-- TASK --
Only the lines from the start of the data through the one containing "def elev(py, D): return" belong in your answer; return them exactly.

-- INFORMATION SHOWN --
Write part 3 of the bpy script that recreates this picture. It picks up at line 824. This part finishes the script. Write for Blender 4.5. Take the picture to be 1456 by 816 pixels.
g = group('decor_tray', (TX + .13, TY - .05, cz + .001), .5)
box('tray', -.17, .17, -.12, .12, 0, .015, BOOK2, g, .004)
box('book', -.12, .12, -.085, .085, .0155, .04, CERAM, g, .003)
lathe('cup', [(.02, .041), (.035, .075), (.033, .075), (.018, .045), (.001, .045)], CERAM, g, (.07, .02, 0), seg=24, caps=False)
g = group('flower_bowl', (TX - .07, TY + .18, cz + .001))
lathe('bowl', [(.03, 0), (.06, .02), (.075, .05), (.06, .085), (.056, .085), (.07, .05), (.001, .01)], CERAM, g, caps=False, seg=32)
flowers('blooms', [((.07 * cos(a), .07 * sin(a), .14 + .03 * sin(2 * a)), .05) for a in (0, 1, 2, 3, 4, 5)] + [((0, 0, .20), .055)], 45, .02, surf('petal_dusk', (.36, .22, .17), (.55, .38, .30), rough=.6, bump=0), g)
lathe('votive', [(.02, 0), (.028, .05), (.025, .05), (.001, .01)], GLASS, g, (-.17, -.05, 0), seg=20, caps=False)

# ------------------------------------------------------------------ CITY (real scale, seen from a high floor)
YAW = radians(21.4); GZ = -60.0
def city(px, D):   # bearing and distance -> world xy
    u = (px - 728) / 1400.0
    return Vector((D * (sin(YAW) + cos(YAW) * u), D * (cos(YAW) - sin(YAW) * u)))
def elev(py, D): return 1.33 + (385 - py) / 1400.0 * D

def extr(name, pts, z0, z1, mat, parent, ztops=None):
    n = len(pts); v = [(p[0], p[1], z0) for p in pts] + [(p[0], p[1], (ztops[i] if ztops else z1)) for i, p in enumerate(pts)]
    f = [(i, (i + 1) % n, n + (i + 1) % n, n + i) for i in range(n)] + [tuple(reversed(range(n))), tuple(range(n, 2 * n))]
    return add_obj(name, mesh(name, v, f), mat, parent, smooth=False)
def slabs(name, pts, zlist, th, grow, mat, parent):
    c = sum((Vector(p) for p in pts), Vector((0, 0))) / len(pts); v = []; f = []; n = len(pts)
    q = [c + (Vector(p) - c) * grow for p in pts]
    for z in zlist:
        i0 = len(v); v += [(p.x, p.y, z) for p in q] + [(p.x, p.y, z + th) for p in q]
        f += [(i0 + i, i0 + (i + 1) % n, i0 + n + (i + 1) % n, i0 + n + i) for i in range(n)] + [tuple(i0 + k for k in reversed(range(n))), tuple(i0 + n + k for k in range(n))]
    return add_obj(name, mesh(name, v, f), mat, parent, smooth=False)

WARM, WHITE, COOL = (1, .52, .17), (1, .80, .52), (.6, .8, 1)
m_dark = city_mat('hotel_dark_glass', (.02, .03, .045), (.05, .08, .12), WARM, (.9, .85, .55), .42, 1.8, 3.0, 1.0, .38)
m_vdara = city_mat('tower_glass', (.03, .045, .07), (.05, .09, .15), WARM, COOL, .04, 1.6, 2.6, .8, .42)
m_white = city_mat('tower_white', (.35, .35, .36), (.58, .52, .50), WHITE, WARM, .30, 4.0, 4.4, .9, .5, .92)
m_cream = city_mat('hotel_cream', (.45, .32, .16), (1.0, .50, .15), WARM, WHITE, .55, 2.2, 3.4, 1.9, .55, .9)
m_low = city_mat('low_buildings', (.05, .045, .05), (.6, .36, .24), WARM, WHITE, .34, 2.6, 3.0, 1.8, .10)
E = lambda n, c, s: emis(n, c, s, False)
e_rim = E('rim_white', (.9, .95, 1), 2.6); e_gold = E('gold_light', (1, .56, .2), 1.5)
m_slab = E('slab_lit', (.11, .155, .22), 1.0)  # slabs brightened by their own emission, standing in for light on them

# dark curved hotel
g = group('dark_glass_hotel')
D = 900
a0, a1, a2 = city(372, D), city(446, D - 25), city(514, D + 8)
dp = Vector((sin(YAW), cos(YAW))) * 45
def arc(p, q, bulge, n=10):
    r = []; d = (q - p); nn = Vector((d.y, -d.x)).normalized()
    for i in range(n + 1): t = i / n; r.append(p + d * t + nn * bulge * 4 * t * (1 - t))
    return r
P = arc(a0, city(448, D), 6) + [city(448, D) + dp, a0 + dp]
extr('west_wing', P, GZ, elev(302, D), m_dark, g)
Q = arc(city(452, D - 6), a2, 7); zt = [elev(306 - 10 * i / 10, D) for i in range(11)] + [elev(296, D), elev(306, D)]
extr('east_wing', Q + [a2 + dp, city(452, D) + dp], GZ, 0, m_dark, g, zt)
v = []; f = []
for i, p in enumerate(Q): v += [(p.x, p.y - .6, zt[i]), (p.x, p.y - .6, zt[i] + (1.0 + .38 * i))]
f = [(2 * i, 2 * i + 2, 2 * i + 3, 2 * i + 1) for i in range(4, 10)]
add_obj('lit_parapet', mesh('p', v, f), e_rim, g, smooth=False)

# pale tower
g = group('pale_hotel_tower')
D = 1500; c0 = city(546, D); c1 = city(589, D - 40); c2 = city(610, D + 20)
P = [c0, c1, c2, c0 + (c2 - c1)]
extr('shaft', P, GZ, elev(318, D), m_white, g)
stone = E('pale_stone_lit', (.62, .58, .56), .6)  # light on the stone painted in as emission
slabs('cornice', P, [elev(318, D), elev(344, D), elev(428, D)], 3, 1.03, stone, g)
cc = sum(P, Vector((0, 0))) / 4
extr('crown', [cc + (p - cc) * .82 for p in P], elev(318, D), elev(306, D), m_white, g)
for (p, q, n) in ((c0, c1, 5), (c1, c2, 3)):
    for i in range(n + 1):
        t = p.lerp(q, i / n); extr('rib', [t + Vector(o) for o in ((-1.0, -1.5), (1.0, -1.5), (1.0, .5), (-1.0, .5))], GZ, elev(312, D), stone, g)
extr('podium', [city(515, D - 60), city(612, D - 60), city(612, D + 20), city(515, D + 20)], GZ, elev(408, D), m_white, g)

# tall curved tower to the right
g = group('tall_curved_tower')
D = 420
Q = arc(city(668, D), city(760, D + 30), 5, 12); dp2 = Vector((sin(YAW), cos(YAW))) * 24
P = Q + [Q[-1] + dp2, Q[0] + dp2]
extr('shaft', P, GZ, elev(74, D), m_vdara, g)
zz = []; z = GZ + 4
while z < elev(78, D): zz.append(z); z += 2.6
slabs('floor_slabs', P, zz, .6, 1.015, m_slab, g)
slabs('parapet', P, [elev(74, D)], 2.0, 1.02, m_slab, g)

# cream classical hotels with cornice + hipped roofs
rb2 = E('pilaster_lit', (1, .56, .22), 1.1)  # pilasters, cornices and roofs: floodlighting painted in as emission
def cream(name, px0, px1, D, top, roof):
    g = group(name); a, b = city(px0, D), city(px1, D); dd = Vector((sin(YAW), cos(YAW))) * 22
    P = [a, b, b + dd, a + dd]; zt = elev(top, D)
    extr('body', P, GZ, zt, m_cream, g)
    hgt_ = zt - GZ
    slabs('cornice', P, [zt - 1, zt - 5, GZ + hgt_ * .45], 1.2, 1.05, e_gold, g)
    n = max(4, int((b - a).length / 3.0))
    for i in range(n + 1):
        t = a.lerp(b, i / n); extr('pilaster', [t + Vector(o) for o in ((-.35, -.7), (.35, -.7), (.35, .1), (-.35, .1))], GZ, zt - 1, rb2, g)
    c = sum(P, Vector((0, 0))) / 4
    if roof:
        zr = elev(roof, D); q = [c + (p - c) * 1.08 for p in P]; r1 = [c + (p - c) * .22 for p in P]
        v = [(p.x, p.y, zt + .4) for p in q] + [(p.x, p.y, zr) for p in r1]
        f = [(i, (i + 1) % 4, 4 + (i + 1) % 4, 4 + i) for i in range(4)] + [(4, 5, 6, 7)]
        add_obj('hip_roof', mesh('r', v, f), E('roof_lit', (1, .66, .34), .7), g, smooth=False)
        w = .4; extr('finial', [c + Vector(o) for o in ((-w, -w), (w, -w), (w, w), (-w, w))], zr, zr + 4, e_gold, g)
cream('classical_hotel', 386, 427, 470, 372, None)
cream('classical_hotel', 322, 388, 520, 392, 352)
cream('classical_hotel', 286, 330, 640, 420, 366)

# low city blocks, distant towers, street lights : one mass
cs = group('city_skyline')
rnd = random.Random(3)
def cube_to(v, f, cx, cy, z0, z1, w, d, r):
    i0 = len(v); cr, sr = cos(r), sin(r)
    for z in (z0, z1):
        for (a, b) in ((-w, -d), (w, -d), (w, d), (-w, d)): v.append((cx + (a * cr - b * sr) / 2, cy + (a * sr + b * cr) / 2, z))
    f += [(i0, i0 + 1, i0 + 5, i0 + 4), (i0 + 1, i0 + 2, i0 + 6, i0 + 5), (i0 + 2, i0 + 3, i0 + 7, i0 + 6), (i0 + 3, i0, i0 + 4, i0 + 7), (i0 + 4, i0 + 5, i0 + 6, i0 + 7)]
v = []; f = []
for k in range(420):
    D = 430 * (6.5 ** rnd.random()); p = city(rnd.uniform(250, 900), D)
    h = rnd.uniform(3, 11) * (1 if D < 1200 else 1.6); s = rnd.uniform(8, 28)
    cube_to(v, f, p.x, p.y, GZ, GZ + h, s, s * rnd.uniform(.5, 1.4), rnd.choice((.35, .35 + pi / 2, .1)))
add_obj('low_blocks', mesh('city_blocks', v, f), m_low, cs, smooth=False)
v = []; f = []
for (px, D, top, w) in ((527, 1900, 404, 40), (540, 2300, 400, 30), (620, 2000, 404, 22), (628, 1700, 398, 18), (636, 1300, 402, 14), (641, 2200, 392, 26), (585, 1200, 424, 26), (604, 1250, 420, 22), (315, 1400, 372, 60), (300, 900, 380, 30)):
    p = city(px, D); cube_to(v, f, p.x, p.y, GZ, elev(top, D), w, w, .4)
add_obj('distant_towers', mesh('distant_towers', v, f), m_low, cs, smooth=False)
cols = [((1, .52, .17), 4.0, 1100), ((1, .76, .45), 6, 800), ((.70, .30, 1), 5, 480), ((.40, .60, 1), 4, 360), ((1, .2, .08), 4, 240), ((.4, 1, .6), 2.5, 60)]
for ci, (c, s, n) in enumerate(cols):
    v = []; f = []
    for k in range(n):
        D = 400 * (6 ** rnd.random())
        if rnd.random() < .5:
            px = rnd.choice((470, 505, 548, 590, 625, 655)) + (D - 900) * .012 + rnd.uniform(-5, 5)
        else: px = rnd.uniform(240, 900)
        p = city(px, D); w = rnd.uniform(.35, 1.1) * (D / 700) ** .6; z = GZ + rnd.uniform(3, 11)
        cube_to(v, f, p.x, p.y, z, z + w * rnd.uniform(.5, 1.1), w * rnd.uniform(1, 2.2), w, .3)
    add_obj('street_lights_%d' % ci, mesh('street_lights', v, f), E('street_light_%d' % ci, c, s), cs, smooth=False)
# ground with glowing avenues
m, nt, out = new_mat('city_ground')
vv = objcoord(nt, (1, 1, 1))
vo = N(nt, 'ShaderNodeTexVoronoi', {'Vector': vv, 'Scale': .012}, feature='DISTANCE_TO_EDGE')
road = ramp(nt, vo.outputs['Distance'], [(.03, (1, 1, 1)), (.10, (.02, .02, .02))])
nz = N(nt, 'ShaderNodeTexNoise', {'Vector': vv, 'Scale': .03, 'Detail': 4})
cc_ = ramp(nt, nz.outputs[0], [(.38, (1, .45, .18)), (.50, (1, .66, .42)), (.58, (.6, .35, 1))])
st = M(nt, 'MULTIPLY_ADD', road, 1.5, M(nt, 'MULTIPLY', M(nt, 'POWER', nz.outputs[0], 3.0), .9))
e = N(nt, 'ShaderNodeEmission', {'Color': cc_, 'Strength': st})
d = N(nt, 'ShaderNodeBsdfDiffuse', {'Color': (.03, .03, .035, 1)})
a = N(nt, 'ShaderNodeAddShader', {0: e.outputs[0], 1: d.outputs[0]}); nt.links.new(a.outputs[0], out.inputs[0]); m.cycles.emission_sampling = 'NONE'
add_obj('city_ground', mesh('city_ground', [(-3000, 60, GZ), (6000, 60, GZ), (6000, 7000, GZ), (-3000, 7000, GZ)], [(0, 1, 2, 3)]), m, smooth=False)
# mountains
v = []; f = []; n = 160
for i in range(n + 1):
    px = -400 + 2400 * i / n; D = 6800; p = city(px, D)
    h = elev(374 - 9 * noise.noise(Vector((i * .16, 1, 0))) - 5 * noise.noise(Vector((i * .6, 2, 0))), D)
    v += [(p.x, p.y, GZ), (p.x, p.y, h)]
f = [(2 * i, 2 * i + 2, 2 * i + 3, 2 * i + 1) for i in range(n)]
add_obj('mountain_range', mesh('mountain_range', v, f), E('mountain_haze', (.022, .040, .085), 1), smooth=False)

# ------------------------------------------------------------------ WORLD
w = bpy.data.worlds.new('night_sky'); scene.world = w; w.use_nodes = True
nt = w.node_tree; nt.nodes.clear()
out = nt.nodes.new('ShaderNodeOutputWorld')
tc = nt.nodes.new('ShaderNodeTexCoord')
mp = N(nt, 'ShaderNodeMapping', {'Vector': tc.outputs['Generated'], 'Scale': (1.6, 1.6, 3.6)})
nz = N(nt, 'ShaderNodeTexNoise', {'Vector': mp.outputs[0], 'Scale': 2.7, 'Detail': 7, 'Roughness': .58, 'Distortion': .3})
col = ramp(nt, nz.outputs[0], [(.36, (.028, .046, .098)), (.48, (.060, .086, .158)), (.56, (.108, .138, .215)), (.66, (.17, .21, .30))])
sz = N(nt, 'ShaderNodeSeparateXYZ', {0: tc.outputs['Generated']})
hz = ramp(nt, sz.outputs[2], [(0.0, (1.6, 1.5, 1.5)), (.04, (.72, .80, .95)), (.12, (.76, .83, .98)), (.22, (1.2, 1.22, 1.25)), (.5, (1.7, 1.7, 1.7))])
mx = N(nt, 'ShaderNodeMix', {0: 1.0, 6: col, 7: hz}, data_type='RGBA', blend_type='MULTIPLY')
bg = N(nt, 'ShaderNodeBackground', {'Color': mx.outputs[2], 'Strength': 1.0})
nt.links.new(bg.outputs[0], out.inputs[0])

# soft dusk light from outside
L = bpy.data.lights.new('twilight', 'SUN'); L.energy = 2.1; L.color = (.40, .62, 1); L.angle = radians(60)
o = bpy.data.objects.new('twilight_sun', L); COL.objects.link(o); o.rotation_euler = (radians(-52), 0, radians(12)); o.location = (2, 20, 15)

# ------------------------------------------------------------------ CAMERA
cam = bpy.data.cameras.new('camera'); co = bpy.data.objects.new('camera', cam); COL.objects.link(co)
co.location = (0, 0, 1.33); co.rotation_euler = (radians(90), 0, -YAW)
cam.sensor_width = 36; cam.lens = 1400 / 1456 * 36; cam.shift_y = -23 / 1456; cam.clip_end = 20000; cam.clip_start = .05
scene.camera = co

-- RESPONSE TO THIS EXERCISE --
Write part 3 of the bpy script that recreates this picture. It picks up at line 824. This part finishes the script. Write for Blender 4.5. Take the picture to be 1456 by 816 pixels.
g = group('decor_tray', (TX + .13, TY - .05, cz + .001), .5)
box('tray', -.17, .17, -.12, .12, 0, .015, BOOK2, g, .004)
box('book', -.12, .12, -.085, .085, .0155, .04, CERAM, g, .003)
lathe('cup', [(.02, .041), (.035, .075), (.033, .075), (.018, .045), (.001, .045)], CERAM, g, (.07, .02, 0), seg=24, caps=False)
g = group('flower_bowl', (TX - .07, TY + .18, cz + .001))
lathe('bowl', [(.03, 0), (.06, .02), (.075, .05), (.06, .085), (.056, .085), (.07, .05), (.001, .01)], CERAM, g, caps=False, seg=32)
flowers('blooms', [((.07 * cos(a), .07 * sin(a), .14 + .03 * sin(2 * a)), .05) for a in (0, 1, 2, 3, 4, 5)] + [((0, 0, .20), .055)], 45, .02, surf('petal_dusk', (.36, .22, .17), (.55, .38, .30), rough=.6, bump=0), g)
lathe('votive', [(.02, 0), (.028, .05), (.025, .05), (.001, .01)], GLASS, g, (-.17, -.05, 0), seg=20, caps=False)

# ------------------------------------------------------------------ CITY (real scale, seen from a high floor)
YAW = radians(21.4); GZ = -60.0
def city(px, D):   # bearing and distance -> world xy
    u = (px - 728) / 1400.0
    return Vector((D * (sin(YAW) + cos(YAW) * u), D * (cos(YAW) - sin(YAW) * u)))
def elev(py, D): return 1.33 + (385 - py) / 1400.0 * D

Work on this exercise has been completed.